===== Dataset content =====

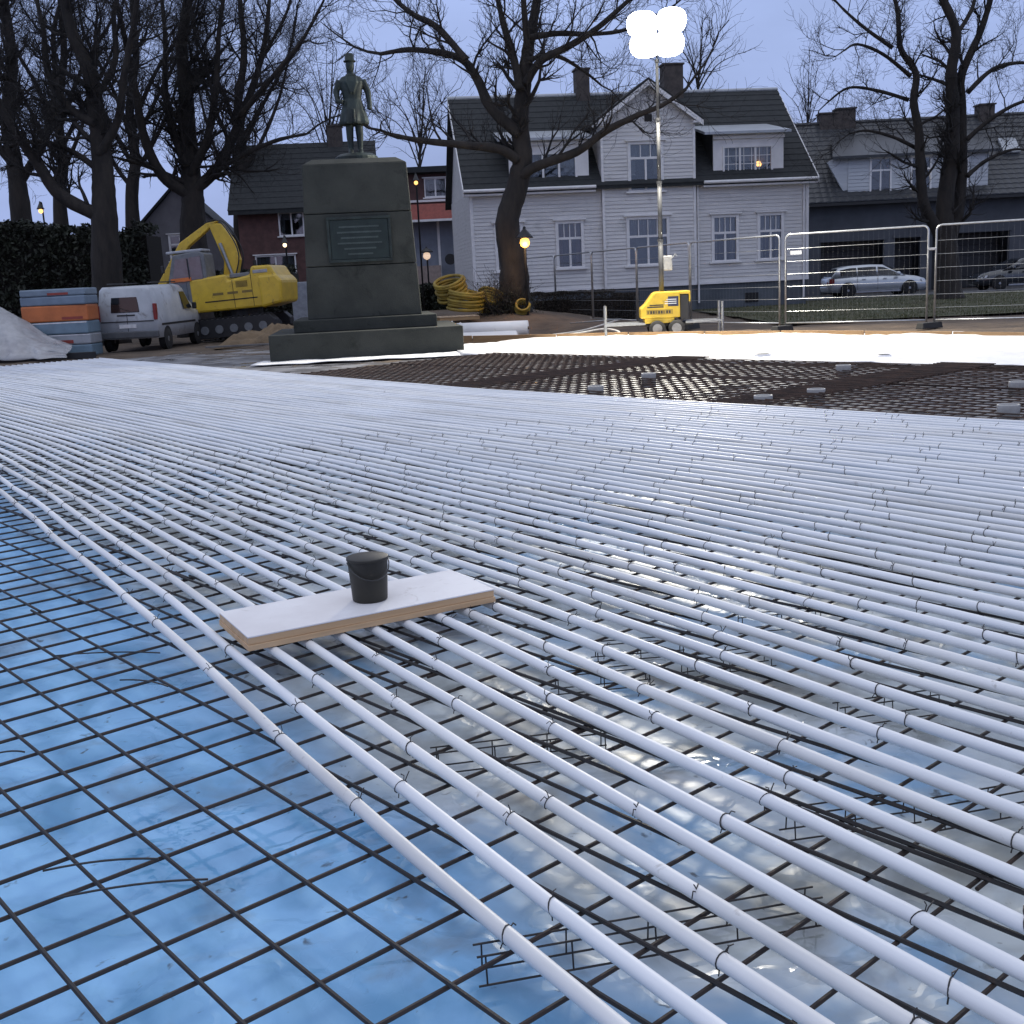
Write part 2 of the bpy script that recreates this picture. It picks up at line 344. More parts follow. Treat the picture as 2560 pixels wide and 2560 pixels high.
def tie_shape(k):
    t_ = MB(); q = PR + .0012; sk = (.0, .006, -.008)[k]
    t_.tube([(q * math.cos(t), sk * math.sin(t), q * math.sin(t)) for t in np.linspace(-2.2, 2 * math.pi - 2.2, 13)], (.0019, .0023, .0016)[k], 4)
    t_.tube([(.004, sk, PR), (.010, .004 + sk, PR + .012), ((.016, .026, .008)[k], (-.002, .012, -.010)[k], PR + (.020, .014, .030)[k])], .0017, 4)
    if k != 1: t_.tube([(-.002, sk, PR), (-.004, -.006, PR + .014), ((-.012, 0, -.022)[k], -.010, PR + .018)], .0017, 4)
    return t_.tube([(.0, 0, -PR), (.004, .0, -PR - .014)], .002, 4).mesh('wire_tie', M_tie, True)
tie_meshes = [tie_shape(k) for k in range(3)]
alist = np.concatenate([np.arange(-2, 10, .2), np.arange(10, 29.01, .8)])
ntie = 0
for i in range(NP):
    u = i / (NP - 1); ph = random.uniform(0, 6); j0 = random.randint(0, 4)
    ties = []; k = -12 + j0
    while A0 + k * CELL < 13:
        ties.append(A0 + k * CELL + random.gauss(0, .01)); k += random.choice((3, 4, 4, 5))
    off = {round(t, 3): random.gauss(0, .0065 if i else .004) for t in ties}
    ta = np.array(ties); tb = np.array([off[round(t, 3)] for t in ties])
    lift = random.uniform(0, .003); wob = .006 if i > 3 else .002
    def bpos(a): return (1 - u) * float(np.interp([a - .5, a, a + .5], aL, bL).mean()) + u * np.interp(a, aR, bR) + np.interp(a, ta, tb) + wob * math.sin(a * .7 + ph)
    pts = [(bpos(a), a, MZ + RR + PR + .002 + lift + .004 * max(0, math.sin(a * 2.1 + ph))) for a in alist]
    pm = MB().tube(pts, PR, 12 if u < .5 else 8).build('cooling_pipe', M_pipe if random.random() < .6 else M_pipe2, smooth=True, rotz=YAW)
    if i == 0: tag(pm, 'outermost white cooling pipe, along the margin of the blue sheet', 'pipe')
    elif i == NP - 1: tag(pm, 'last white cooling pipe, bordering the bare brown mesh', 'pipe')
    else: tag(pm, 'white plastic cooling pipe in the parallel rows over the steel mesh', 'pipe', 'parallel white cooling pipes')
    for a in ties:
        if a < .8 or a > 11 - 3.5 * u: continue
        o = link('wire_tie', tie_meshes[random.randint(0, 2)], pm); o.location = (bpos(a), a, MZ + RR + PR + .002 + lift + .004 * max(0, math.sin(a * 2.1 + ph))); o.rotation_euler = (0, random.uniform(-1.1, 1.1), random.uniform(-.3, .3)); ntie += 1

# rubber kerb at the far end of the pipe field
p0, p1 = gp(-120, 912), gp(240, 893)
o = MB().box(0, (p1 - p0).length, -.06, .06, -.02, .16).build('edge_beam', mat('black_beam', (.018, .019, .022), .6), bevel=.01); o.location = (p0.x, p0.y, 0); o.rotation_euler = (0, 0, math.atan2(p1.y - p0.y, p1.x - p0.x))
tag(o, 'black edge beam closing off the far end of the pipe field', 'beam')

# ------------------------------------------------------------------ board and bucket on the pipes
M_ply = mat('pine_edge', (.62, .42, .24), .6, (.50, .32, .17), 4, .001, 60, stretch=(.3, 6, 6)); M_film = mat('white_board_face', (.80, .78, .77), .45, (.70, .67, .66), 3, fleck=(.42, .37, .32), fscale=7, fpos=.64)
ZB = MZ + RR + 2 * PR + .008
c0, c1, c2, c3 = [gp(x, y, ZB + .06) for x, y in ((532, 1532), (632, 1592), (1238, 1472), (1128, 1424))]
ctr = (c0 + c1 + c2 + c3) / 4; ax = ((c2 - c1) + (c3 - c0)) / 2; Lb = ax.length; Wb = ((c0 - c1).length + (c3 - c2).length) / 2
t = thing('wooden_board', 'thick pine board with a white top lying across the pipes', 'board', (ctr.x, ctr.y, ZB), math.atan2(ax.y, ax.x))
MB().box(-Lb/2, Lb/2, -Wb/2, Wb/2, 0, .024).build('lower_layer', M_ply, t, bevel=.002)
MB().box(-Lb/2 + .004, Lb/2 - .004, -Wb/2 + .006, Wb/2 - .004, .0245, .053).build('upper_layer', M_ply, t, bevel=.002)
MB().box(-Lb/2 + .003, Lb/2 - .003, -Wb/2 + .005, Wb/2 - .003, .0535, .060).build('top_face', M_film, t, bevel=.0015, label='smooth white facing of the board')
cb = gp(926, 1498, ZB + .06)
t = thing('bucket', 'small dark plastic bucket standing on the white board', 'bucket', (cb.x, cb.y, ZB + .0605), .4)
M_buck = mat('dark_plastic', (.026, .023, .015), .55, (.016, .014, .010), 8, fleck=(.08, .07, .05), fscale=14, fpos=.66)
MB().lathe([(.0, .006), (.070, .006), (.074, .0), (.078, .004), (.089, .178), (.0895, .196), (.083, .196), (.082, .18), (.071, .012), (.0, .012)], 28).build('body', M_buck, t, True)
MB().lathe([(.0905, .184), (.0935, .186), (.0935, .196), (.0902, .198)], 28).build('rim', M_buck, t, True)
MB().tube([(.094 * math.cos(a), -.094 * math.sin(a), .182 - .075 * math.sin(a)) for a in np.linspace(0, math.pi, 12)], .0028, 5).build('handle', mat('handle_wire', (.09, .09, .09), .4, metal=.8), t, True)

# ------------------------------------------------------------------ bright white membrane by the tower, planks at its edge
def sheet_material():
    return mat('white_membrane', (.82, .81, .79), .55, (.66, .64, .60), 1.1, .02, 4, lo=.25, hi=.5, fleck=(.30, .26, .22), fscale=2.2, fpos=.66)
M_sheet = sheet_material()
b = MB(); na, nb = 110, 26
for j in range(na + 1):
    a = -7 + j * .265
    far = np.interp(a, [-7, 10, 15, 19, 24], [22.4, 22.35, 22.3, 21.95, 20.2]); near = np.interp(a, [-7, 7, 11, 14, 19, 24], [15.75, 15.65, 15.35, 15.2, 15.1, 18.4])
    for i in range(nb + 1):
        x = near + (far - near) * i / nb; b.v.append((x, a, .05 + .045 * fbm(x * .8, a * .8) + .02 * fbm(x * 3, a * 3, 5)))
for j in range(na):
    for i in range(nb):
        k = j * (nb + 1) + i; b.f.append((k, k + 1, k + nb + 2, k + nb + 1))
o = b.build('white_membrane', M_sheet, smooth=True, rotz=YAW); md = o.modifiers.new('thick', 'SOLIDIFY'); md.thickness = .012; md.offset = -1
tag(o, 'broad white membrane sheet glowing under the floodlight', 'membrane')
b = terrain(-5.45, -.75, 24.2, 25.6, 30, 8, lambda x, y: .04 + .02 * fbm(x * 1.5, y * 1.5)); o = b.build('white_strip', M_sheet, smooth=True); md = o.modifiers.new('thick', 'SOLIDIFY'); md.thickness = .01; md.offset = -1
tag(o, 'narrow white sheet strip along the foot of the stone monument', 'membrane')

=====

## Given instruction
Copy the listing in full and without alteration, omitting every picture.

## Correct response
Write part 2 of the bpy script that recreates this picture. It picks up at line 344. More parts follow. Treat the picture as 2560 pixels wide and 2560 pixels high.
def tie_shape(k):
    t_ = MB(); q = PR + .0012; sk = (.0, .006, -.008)[k]
    t_.tube([(q * math.cos(t), sk * math.sin(t), q * math.sin(t)) for t in np.linspace(-2.2, 2 * math.pi - 2.2, 13)], (.0019, .0023, .0016)[k], 4)
    t_.tube([(.004, sk, PR), (.010, .004 + sk, PR + .012), ((.016, .026, .008)[k], (-.002, .012, -.010)[k], PR + (.020, .014, .030)[k])], .0017, 4)
    if k != 1: t_.tube([(-.002, sk, PR), (-.004, -.006, PR + .014), ((-.012, 0, -.022)[k], -.010, PR + .018)], .0017, 4)
    return t_.tube([(.0, 0, -PR), (.004, .0, -PR - .014)], .002, 4).mesh('wire_tie', M_tie, True)
tie_meshes = [tie_shape(k) for k in range(3)]
alist = np.concatenate([np.arange(-2, 10, .2), np.arange(10, 29.01, .8)])
ntie = 0
for i in range(NP):
    u = i / (NP - 1); ph = random.uniform(0, 6); j0 = random.randint(0, 4)
    ties = []; k = -12 + j0
    while A0 + k * CELL < 13:
        ties.append(A0 + k * CELL + random.gauss(0, .01)); k += random.choice((3, 4, 4, 5))
    off = {round(t, 3): random.gauss(0, .0065 if i else .004) for t in ties}
    ta = np.array(ties); tb = np.array([off[round(t, 3)] for t in ties])
    lift = random.uniform(0, .003); wob = .006 if i > 3 else .002
    def bpos(a): return (1 - u) * float(np.interp([a - .5, a, a + .5], aL, bL).mean()) + u * np.interp(a, aR, bR) + np.interp(a, ta, tb) + wob * math.sin(a * .7 + ph)
    pts = [(bpos(a), a, MZ + RR + PR + .002 + lift + .004 * max(0, math.sin(a * 2.1 + ph))) for a in alist]
    pm = MB().tube(pts, PR, 12 if u < .5 else 8).build('cooling_pipe', M_pipe if random.random() < .6 else M_pipe2, smooth=True, rotz=YAW)
    if i == 0: tag(pm, 'outermost white cooling pipe, along the margin of the blue sheet', 'pipe')
    elif i == NP - 1: tag(pm, 'last white cooling pipe, bordering the bare brown mesh', 'pipe')
    else: tag(pm, 'white plastic cooling pipe in the parallel rows over the steel mesh', 'pipe', 'parallel white cooling pipes')
    for a in ties:
        if a < .8 or a > 11 - 3.5 * u: continue
        o = link('wire_tie', tie_meshes[random.randint(0, 2)], pm); o.location = (bpos(a), a, MZ + RR + PR + .002 + lift + .004 * max(0, math.sin(a * 2.1 + ph))); o.rotation_euler = (0, random.uniform(-1.1, 1.1), random.uniform(-.3, .3)); ntie += 1

# rubber kerb at the far end of the pipe field
p0, p1 = gp(-120, 912), gp(240, 893)
o = MB().box(0, (p1 - p0).length, -.06, .06, -.02, .16).build('edge_beam', mat('black_beam', (.018, .019, .022), .6), bevel=.01); o.location = (p0.x, p0.y, 0); o.rotation_euler = (0, 0, math.atan2(p1.y - p0.y, p1.x - p0.x))
tag(o, 'black edge beam closing off the far end of the pipe field', 'beam')

# ------------------------------------------------------------------ board and bucket on the pipes
M_ply = mat('pine_edge', (.62, .42, .24), .6, (.50, .32, .17), 4, .001, 60, stretch=(.3, 6, 6)); M_film = mat('white_board_face', (.80, .78, .77), .45, (.70, .67, .66), 3, fleck=(.42, .37, .32), fscale=7, fpos=.64)
ZB = MZ + RR + 2 * PR + .008
c0, c1, c2, c3 = [gp(x, y, ZB + .06) for x, y in ((532, 1532), (632, 1592), (1238, 1472), (1128, 1424))]
ctr = (c0 + c1 + c2 + c3) / 4; ax = ((c2 - c1) + (c3 - c0)) / 2; Lb = ax.length; Wb = ((c0 - c1).length + (c3 - c2).length) / 2
t = thing('wooden_board', 'thick pine board with a white top lying across the pipes', 'board', (ctr.x, ctr.y, ZB), math.atan2(ax.y, ax.x))
MB().box(-Lb/2, Lb/2, -Wb/2, Wb/2, 0, .024).build('lower_layer', M_ply, t, bevel=.002)
MB().box(-Lb/2 + .004, Lb/2 - .004, -Wb/2 + .006, Wb/2 - .004, .0245, .053).build('upper_layer', M_ply, t, bevel=.002)
MB().box(-Lb/2 + .003, Lb/2 - .003, -Wb/2 + .005, Wb/2 - .003, .0535, .060).build('top_face', M_film, t, bevel=.0015, label='smooth white facing of the board')
cb = gp(926, 1498, ZB + .06)
t = thing('bucket', 'small dark plastic bucket standing on the white board', 'bucket', (cb.x, cb.y, ZB + .0605), .4)
M_buck = mat('dark_plastic', (.026, .023, .015), .55, (.016, .014, .010), 8, fleck=(.08, .07, .05), fscale=14, fpos=.66)
MB().lathe([(.0, .006), (.070, .006), (.074, .0), (.078, .004), (.089, .178), (.0895, .196), (.083, .196), (.082, .18), (.071, .012), (.0, .012)], 28).build('body', M_buck, t, True)
MB().lathe([(.0905, .184), (.0935, .186), (.0935, .196), (.0902, .198)], 28).build('rim', M_buck, t, True)
MB().tube([(.094 * math.cos(a), -.094 * math.sin(a), .182 - .075 * math.sin(a)) for a in np.linspace(0, math.pi, 12)], .0028, 5).build('handle', mat('handle_wire', (.09, .09, .09), .4, metal=.8), t, True)

# ------------------------------------------------------------------ bright white membrane by the tower, planks at its edge
def sheet_material():
    return mat('white_membrane', (.82, .81, .79), .55, (.66, .64, .60), 1.1, .02, 4, lo=.25, hi=.5, fleck=(.30, .26, .22), fscale=2.2, fpos=.66)
M_sheet = sheet_material()
b = MB(); na, nb = 110, 26
for j in range(na + 1):
    a = -7 + j * .265
    far = np.interp(a, [-7, 10, 15, 19, 24], [22.4, 22.35, 22.3, 21.95, 20.2]); near = np.interp(a, [-7, 7, 11, 14, 19, 24], [15.75, 15.65, 15.35, 15.2, 15.1, 18.4])
    for i in range(nb + 1):
        x = near + (far - near) * i / nb; b.v.append((x, a, .05 + .045 * fbm(x * .8, a * .8) + .02 * fbm(x * 3, a * 3, 5)))
for j in range(na):
    for i in range(nb):
        k = j * (nb + 1) + i; b.f.append((k, k + 1, k + nb + 2, k + nb + 1))
o = b.build('white_membrane', M_sheet, smooth=True, rotz=YAW); md = o.modifiers.new('thick', 'SOLIDIFY'); md.thickness = .012; md.offset = -1
tag(o, 'broad white membrane sheet glowing under the floodlight', 'membrane')
b = terrain(-5.45, -.75, 24.2, 25.6, 30, 8, lambda x, y: .04 + .02 * fbm(x * 1.5, y * 1.5)); o = b.build('white_strip', M_sheet, smooth=True); md = o.modifiers.new('thick', 'SOLIDIFY'); md.thickness = .01; md.offset = -1
tag(o, 'narrow white sheet strip along the foot of the stone monument', 'membrane')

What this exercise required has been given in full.